L'architecte marseillaise Corinne Vezzoni, interrogée sur la radio France info, a proposé une solution radicale pour repenser la manière de construire : rendre l'ensemble du territoire français inconstructible. Paradoxal, pour une architecte ? Pas tant que cela. Explications.
Corinne Vezzoni serait-elle une architecte qui ne souhaite plus construire ? Elle a en effet affirmé, dans le cadre de l'émission de France info intitulée "Moi président", qu'elle souhaitait rendre l'ensemble du territoire français inconstructible. Certains répondront que l'architecte, marseillaise, est peut-être portée à l'exagération, mais ce n'est pas le cas. Elle explique les raisons de cette proposition qui ne manque pas d'étonner, venant d'un membre de sa profession.
Pour elle, l'architecte ne doit pas avoir pour seul objectif de construire à tous prix. "Son métier, c'est aussi de penser à la beauté des choses, faire en sorte que les gens vivent d'une meilleure façon", avance-t-elle. "Nous avons terriblement abîmé notre territoire, nous avons consommé des terres à outrance, terres agricoles, forets, espaces naturels..." Selon l'architecte, il faut changer son regard de manière à ne plus considérer tout espace comme potentiellement constructible. "Il faut se demander s'il n'y a pas d'autres solutions de s'installer sur le territoire." Dans l'esprit de celle qui a récemment obtenu la légion d'honneur, il faudrait ne rendre constructible un terrain qu'en cas de dernier recours.
Eviter les "marées de bagnoles"
Il faudrait aussi davantage mettre la priorité sur la qualité de vie des gens qui habiteront les logements construits. "C'est naturel de construire des logements, mais est-ce naturel de les édifier loin des villes, dans des zones pavillonnaires mono-activité ?", s'interroge-t-elle. Comme alternative, elle propose donc de réinvestir les entrées de villes "moches" et les zones commerciales et industrielles. "Au dessus de ces zones commerciales, on peut construire des bureaux et des logements en superposant, plutôt que de s'étaler à plat et d'avoir des marées de bagnoles", estime-t-elle.

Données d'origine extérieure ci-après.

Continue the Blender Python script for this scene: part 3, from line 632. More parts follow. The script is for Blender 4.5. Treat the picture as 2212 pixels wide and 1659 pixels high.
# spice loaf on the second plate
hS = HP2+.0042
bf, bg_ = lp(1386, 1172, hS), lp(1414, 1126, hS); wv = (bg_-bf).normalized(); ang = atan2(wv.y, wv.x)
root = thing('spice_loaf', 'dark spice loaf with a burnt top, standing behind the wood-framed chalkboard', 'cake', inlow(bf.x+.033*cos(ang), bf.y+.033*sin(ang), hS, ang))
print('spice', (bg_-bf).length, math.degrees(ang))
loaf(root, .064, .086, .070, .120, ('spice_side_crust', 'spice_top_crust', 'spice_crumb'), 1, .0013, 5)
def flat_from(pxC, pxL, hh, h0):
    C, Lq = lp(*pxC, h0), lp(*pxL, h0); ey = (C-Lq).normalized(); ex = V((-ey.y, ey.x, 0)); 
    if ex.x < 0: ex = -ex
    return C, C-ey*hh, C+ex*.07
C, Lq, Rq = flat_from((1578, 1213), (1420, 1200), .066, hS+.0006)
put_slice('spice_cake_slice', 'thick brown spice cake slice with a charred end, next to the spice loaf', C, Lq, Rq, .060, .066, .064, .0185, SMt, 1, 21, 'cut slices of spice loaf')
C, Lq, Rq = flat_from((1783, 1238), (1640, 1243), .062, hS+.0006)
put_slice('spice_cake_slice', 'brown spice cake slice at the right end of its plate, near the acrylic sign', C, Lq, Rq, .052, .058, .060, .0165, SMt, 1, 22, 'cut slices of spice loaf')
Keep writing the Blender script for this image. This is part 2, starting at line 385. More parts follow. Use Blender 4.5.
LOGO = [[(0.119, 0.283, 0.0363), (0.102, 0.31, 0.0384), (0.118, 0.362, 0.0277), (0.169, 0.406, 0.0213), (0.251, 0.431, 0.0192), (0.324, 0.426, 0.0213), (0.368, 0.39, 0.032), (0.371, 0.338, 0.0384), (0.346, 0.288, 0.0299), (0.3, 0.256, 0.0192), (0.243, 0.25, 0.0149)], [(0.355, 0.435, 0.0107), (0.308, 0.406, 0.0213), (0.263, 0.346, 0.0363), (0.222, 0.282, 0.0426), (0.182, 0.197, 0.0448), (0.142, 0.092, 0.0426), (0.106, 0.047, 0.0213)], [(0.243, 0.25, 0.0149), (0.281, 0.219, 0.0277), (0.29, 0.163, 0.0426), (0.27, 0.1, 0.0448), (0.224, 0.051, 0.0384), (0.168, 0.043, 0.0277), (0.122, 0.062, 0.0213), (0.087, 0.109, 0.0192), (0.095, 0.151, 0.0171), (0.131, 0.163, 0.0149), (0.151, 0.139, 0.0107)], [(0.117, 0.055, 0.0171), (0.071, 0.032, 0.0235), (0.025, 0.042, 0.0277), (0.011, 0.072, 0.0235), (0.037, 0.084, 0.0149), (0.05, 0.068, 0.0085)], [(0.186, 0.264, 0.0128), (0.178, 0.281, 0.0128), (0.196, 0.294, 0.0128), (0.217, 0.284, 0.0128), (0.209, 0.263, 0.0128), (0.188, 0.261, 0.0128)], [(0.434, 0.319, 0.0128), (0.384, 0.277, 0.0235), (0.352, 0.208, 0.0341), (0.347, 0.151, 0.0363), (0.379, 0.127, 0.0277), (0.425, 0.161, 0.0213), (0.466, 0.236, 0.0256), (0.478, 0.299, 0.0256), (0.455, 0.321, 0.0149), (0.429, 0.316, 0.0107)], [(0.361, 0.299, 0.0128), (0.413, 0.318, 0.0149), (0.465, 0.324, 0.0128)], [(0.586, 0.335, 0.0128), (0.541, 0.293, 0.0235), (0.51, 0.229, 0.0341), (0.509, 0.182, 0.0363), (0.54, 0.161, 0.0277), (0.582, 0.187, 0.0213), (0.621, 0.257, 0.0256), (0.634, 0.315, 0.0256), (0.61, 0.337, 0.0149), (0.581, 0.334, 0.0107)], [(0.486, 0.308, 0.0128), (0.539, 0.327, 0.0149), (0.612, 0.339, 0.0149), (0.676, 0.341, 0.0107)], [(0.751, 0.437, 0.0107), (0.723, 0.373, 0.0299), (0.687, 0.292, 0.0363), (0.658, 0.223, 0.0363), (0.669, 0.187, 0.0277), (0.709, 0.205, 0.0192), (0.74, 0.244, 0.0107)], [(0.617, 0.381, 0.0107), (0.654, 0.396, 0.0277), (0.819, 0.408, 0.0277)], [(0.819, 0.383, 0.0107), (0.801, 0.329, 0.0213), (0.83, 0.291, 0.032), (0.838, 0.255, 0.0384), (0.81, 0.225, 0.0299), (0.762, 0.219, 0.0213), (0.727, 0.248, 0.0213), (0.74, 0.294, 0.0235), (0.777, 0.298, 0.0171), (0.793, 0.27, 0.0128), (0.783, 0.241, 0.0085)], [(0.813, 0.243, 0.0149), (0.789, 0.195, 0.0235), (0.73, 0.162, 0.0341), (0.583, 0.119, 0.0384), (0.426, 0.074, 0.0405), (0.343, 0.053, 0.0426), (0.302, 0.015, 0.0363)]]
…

Pour l'architecte qui a participé à la conception du Mucem de Marseille, qui sont les responsables de cette défiguration de certaines entrées de ville ? D'une part, les politiques, qui ont cherché à rentabiliser au plus vite des terrains. Mais aussi, des architectes. "A un moment donné, certains d'entre eux, pour des raisons qui leur appartiennent, ont accepté de construire ces zones commerciales. Chacun prend ses responsabilités. Mais ce n'est pas pour cela que l'on doit cautionner cette démarche. A présent, nous devons rattraper les erreurs du passé, en reconstruisant la ville sur la ville, et en tirant parti de tous les vides qui existent dans ces périphéries."